* _What needs to be done_
Copy all the material that follows, keeping every character the same.

* _Source excerpt_

● ● ● ● ●

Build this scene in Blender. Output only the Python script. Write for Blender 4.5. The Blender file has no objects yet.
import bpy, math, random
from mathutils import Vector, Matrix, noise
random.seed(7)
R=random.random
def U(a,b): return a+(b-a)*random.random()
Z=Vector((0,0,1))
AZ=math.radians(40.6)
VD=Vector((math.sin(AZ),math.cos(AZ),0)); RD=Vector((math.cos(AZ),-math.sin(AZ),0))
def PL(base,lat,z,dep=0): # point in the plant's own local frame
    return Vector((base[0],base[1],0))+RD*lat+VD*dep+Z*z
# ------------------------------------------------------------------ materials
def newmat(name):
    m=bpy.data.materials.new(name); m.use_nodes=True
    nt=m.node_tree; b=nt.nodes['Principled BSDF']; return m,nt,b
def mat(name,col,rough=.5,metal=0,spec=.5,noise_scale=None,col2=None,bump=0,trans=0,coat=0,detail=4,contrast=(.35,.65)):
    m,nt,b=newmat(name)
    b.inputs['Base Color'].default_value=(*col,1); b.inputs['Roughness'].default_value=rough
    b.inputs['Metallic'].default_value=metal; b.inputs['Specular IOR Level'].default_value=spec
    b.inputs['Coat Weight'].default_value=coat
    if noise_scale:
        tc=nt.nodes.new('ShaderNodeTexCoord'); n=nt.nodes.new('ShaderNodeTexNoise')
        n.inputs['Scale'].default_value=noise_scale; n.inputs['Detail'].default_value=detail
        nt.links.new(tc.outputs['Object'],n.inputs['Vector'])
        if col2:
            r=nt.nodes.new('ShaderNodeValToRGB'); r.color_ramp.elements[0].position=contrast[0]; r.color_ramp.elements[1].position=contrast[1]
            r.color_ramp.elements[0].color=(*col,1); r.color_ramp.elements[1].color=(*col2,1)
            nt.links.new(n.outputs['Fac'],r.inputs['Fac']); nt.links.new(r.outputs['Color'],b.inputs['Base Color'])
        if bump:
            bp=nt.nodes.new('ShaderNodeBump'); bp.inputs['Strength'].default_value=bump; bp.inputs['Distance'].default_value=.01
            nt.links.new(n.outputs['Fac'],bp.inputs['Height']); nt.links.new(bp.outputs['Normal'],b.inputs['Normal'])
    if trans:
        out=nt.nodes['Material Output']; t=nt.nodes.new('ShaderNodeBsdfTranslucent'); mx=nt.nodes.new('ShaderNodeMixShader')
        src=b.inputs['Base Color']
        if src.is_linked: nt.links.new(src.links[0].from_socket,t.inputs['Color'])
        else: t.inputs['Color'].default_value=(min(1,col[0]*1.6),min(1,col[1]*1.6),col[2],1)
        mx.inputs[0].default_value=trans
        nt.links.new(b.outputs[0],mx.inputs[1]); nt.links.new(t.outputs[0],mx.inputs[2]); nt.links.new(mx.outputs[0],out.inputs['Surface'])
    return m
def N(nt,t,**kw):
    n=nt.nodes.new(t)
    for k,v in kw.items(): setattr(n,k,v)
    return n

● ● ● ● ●

* _Full response_
Build this scene in Blender. Output only the Python script. Write for Blender 4.5. The Blender file has no objects yet.
import bpy, math, random
from mathutils import Vector, Matrix, noise
random.seed(7)
R=random.random
def U(a,b): return a+(b-a)*random.random()
Z=Vector((0,0,1))
AZ=math.radians(40.6)
VD=Vector((math.sin(AZ),math.cos(AZ),0)); RD=Vector((math.cos(AZ),-math.sin(AZ),0))
def PL(base,lat,z,dep=0): # point in the plant's own local frame
    return Vector((base[0],base[1],0))+RD*lat+VD*dep+Z*z
# ------------------------------------------------------------------ materials
def newmat(name):
    m=bpy.data.materials.new(name); m.use_nodes=True
    nt=m.node_tree; b=nt.nodes['Principled BSDF']; return m,nt,b
def mat(name,col,rough=.5,metal=0,spec=.5,noise_scale=None,col2=None,bump=0,trans=0,coat=0,detail=4,contrast=(.35,.65)):
    m,nt,b=newmat(name)
    b.inputs['Base Color'].default_value=(*col,1); b.inputs['Roughness'].default_value=rough
    b.inputs['Metallic'].default_value=metal; b.inputs['Specular IOR Level'].default_value=spec
    b.inputs['Coat Weight'].default_value=coat
    if noise_scale:
        tc=nt.nodes.new('ShaderNodeTexCoord'); n=nt.nodes.new('ShaderNodeTexNoise')
        n.inputs['Scale'].default_value=noise_scale; n.inputs['Detail'].default_value=detail
        nt.links.new(tc.outputs['Object'],n.inputs['Vector'])
        if col2:
            r=nt.nodes.new('ShaderNodeValToRGB'); r.color_ramp.elements[0].position=contrast[0]; r.color_ramp.elements[1].position=contrast[1]
            r.color_ramp.elements[0].color=(*col,1); r.color_ramp.elements[1].color=(*col2,1)
            nt.links.new(n.outputs['Fac'],r.inputs['Fac']); nt.links.new(r.outputs['Color'],b.inputs['Base Color'])
        if bump:
            bp=nt.nodes.new('ShaderNodeBump'); bp.inputs['Strength'].default_value=bump; bp.inputs['Distance'].default_value=.01
            nt.links.new(n.outputs['Fac'],bp.inputs['Height']); nt.links.new(bp.outputs['Normal'],b.inputs['Normal'])
    if trans:
        out=nt.nodes['Material Output']; t=nt.nodes.new('ShaderNodeBsdfTranslucent'); mx=nt.nodes.new('ShaderNodeMixShader')
        src=b.inputs['Base Color']
        if src.is_linked: nt.links.new(src.links[0].from_socket,t.inputs['Color'])
        else: t.inputs['Color'].default_value=(min(1,col[0]*1.6),min(1,col[1]*1.6),col[2],1)
        mx.inputs[0].default_value=trans
        nt.links.new(b.outputs[0],mx.inputs[1]); nt.links.new(t.outputs[0],mx.inputs[2]); nt.links.new(mx.outputs[0],out.inputs['Surface'])
    return m
def N(nt,t,**kw):
    n=nt.nodes.new(t)
    for k,v in kw.items(): setattr(n,k,v)
    return n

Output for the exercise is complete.